In Ted Butler's Archive

AN UNPRECEDENTED CIRCUMSTANCE

For seven years I’ve claimed that JPMorgan Chase has engaged in an illegal price manipulation of the silver market. To my knowledge, allegations of serious criminal wrongdoing have never been made about any financial institution without those allegations being challenged. No one would dare label any large financial institution of being crooked and expect not to hear from their lawyers. Yet JPMorgan has remained silent in the face of my calling them crooked.

Why would JPMorgan allow allegations of serious wrongdoing to go unchallenged? It can’t be that the allegations aren’t serious enough, as price manipulation is the most serious market crime. It can’t be because my allegations aren’t specific enough, as I’ve detailed what the bank has done in silver twice a week for seven years; down to the number of short COMEX silver contracts JPMorgan has held weekly. It can’t be because I’m relying on false data to back up my allegations because I rely exclusively on government and exchange statistics. It can’t be that my market analysis is wrong, because it has now come to be more copied than any other analytical approach. Furthermore, it can’t be that JPMorgan is unaware of my allegations because I have sent the bank 700 articles in which I have used their name.

In 2008, I called the chairman’s office at JPMorgan and was given two email addresses in which to direct any allegations to its CEO, Jamie Dimon and the board of directors. I have done so ever since. Not one of the hundreds of articles I sent to those addresses was ever returned as undeliverable. I also wrote by regular mail to each board director, detailing specific allegations of price manipulation by the bank and sent each director my articles by email. My emails to the directors were eventually blocked. The bank’s general counsel at the time, Stephen Cutler, also blocked my emails. I always thought the top lawyer at JPMorgan and the board directors might object to the bank being called crooked and demand that I cease. Not so.
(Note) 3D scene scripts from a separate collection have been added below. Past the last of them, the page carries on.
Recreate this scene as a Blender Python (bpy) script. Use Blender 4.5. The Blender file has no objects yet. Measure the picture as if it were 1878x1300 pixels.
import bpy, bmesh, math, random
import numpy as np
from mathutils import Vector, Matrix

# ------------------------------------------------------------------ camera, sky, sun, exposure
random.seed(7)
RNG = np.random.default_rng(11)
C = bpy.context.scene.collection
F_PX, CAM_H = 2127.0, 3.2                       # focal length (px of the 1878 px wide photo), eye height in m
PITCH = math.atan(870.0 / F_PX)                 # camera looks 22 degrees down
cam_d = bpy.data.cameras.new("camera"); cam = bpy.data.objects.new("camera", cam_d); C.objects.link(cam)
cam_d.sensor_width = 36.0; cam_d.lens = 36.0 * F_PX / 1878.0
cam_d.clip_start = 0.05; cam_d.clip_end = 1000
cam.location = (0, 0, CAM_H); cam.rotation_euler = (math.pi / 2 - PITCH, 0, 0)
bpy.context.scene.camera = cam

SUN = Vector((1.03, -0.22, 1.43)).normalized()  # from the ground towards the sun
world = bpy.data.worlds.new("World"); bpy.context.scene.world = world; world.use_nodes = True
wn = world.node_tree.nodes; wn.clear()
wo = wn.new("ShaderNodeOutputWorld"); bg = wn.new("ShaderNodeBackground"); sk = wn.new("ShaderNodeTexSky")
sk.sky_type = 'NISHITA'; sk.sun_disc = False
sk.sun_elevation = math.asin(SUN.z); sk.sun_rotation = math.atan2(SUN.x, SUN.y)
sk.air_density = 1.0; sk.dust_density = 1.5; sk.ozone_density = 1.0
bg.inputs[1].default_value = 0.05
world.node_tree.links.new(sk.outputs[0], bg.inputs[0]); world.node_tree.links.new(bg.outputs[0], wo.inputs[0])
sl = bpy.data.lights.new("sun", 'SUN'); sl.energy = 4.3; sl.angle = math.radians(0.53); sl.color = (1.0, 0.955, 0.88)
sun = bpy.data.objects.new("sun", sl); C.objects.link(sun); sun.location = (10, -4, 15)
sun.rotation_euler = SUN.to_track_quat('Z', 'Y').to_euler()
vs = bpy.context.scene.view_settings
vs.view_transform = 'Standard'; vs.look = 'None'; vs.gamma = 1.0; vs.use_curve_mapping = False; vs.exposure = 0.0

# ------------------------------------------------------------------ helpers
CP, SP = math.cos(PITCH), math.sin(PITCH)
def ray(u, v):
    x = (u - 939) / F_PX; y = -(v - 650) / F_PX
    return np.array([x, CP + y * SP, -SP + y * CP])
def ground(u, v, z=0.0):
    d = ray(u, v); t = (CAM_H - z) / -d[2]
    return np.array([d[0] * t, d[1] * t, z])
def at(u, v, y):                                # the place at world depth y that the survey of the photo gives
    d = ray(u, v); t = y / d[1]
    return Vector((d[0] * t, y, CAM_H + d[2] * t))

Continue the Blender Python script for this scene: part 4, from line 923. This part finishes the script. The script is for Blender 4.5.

CFTC data prove that JPMorgan has been the prime manipulator in silver since March 2008. Without that data, I would have never named JPMorgan as the big silver crook and it is only because CFTC data continued to prove JPMorgan has operated outside commodity law. JPMorgan has sold short on every silver rally to cap those price rallies. These short positions sometimes totaled over 200 million ounces and more than 30% of the entire market. Then the bank buys back every short position it added at a profit, never once taking a loss. Now this crooked bank has amassed more than 400 million ounces of physical silver at the depressed prices it created by continuing to short futures on the COMEX. So let’s get back to why JPMorgan has been silent in the face of allegations that would constitute libel if they weren’t true. There is only one possible explanation, they are guilty.